Not as sore a thumb as the fact that Angelina Jolie never once wore a girdle between 1940 and 1961, but, pretty sore.
Did girdles of the period pad as well as cinch? I'm thinking she's pretty uncinchable unless you're working her breasts.
I think we're pasting height onto patricians ourself. There's not much about the aristocracy that seemed to require or produce height.
And yes, the oner in the car?
That was truly amazing. Even after I learned that the camera was on the roof, it's still cool.
The characters go through a lot, although there's not really much exploration of the emotional side the characters go through.
There's not much of an exploration of anything, is the thing. All that happens is they get Kee from Point A to Point B. And that's the whole movie, basically. You know, I just got a weird flashback to The Pianist, which I liked better. And I think they may have some similarities there, one about the past and one about the future, about surviving in a world where humanity has become inhumane.
Sorry to interrupt the Children of Men discussion, but I have to vent for just a second, and then I'll get out of the way. I just saw, finally, the 2005 Pride and Prejudice, and...yeesh. What a fucking mess. What a waste of an almost uniformly tremendous cast on a load of clunky, clanking dialogue (for almost every single modernized rewritten line, there already existed a line by Austen that could have said the same thing more concisely and sharply; there wasn't one single rewritten line that sped things up, clarified things, or served any plot or character purpose whatsoever), ugly clothing, pointless melodrama (so many changes to Austen's story, again to no purpose), and incredibly irritating anachronisms (Bingley visiting Jane's sickroom? Darcy and Lizzie meeting on the windswept heath in their nightclothes? The fuck?!?).

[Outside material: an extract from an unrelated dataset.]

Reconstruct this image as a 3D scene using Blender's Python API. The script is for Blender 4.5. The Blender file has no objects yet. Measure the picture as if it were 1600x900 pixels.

One sad example among many: the utterly shitty decision to make Charlotte Lucas being penniless and desperate to marry to save herself from the poorhouse instead of wealthy, bored and unhappy, and desperate to avoid spinsterhood in her kindly but dull parents' house. Sure, the stakes are heightened, but since the movie spends no time on Charlotte's character or circumstances before the engagement, the heightened stakes carry no emotional weight, and the complex sadness of her original compromise -- giving her vibrant, intelligent self to a repellant dullard like Collins because it's the only hope she has, plain as she is and adequate but unspectacular as her fortune is, of ever being anything but someone's spinster daughter -- is entirely lost. And the "I am not romantic, Lizzie. You know I never was" speech wouldn't have taken up any more time than that stupid, anachronistic "Don't you dare judge me, Lizzie!" screech. Artificially, completely ineffectively heightened stakes that illuminate nothing, streamline nothing, bung up the works.
And, bleah, all the other pointless changes and omissions. Wickham and Georgiana, Wickham and Lydia, the bitchy Bingley spinster, Lizzie and Jane's deep sisterly friendship.
And what the fuck happened to the funny? You can't make it a straight romance; it's a romantic comedy. Take out the funny and you're not left with love and drama, you're left with nothing. The 1995 BBC version and even the much earlier, also crazy anachronistic Olivier version were about eighty jillion times more romantic than this "I love you! I love him! Do you really love him, do you! Mrs. Darcy!" horseshit. All those poor actors, doing the best they can without being allowed to be funny; it was just brutally unfair to demand such a thing of them.
Bah.
Okay, I'm done. A year late. Carry on with the much more interesting discussion of movies that are actually being all movie-like right now.
::goes away to take Pride and Prejudice out of NetFlix queue::
What a waste of an almost uniformly tremendous cast on a load of clunky, clanking dialogue (for almost every single modernized rewritten line, there already existed a line by Austen that could have said the same thing more concisely and sharply; there wasn't one single rewritten line that sped things up, clarified things, or served any plot or character purpose whatsoever)
This was what pissed me off the most about that version -- why even BOTHER making a Jane Austen novel into a movie if you're not going to use her words? (Excepting something like Clueless, natch.) Feh feh fehity feh.
I'm with Jessica. I felt with the characters all along--I was THERE, so I didn't need discussion. I also disagree thjat nothing happened. the big jpurney was interior--Theo changed from someone who was leading a comfortable, self-centered and numb existance to a person who was willing to sacrifice himself for a tenuous hope for a future for mankind.
The funny thing is, all the reviews of P&P I saw were positive. Although I never trusted them, and never saw it.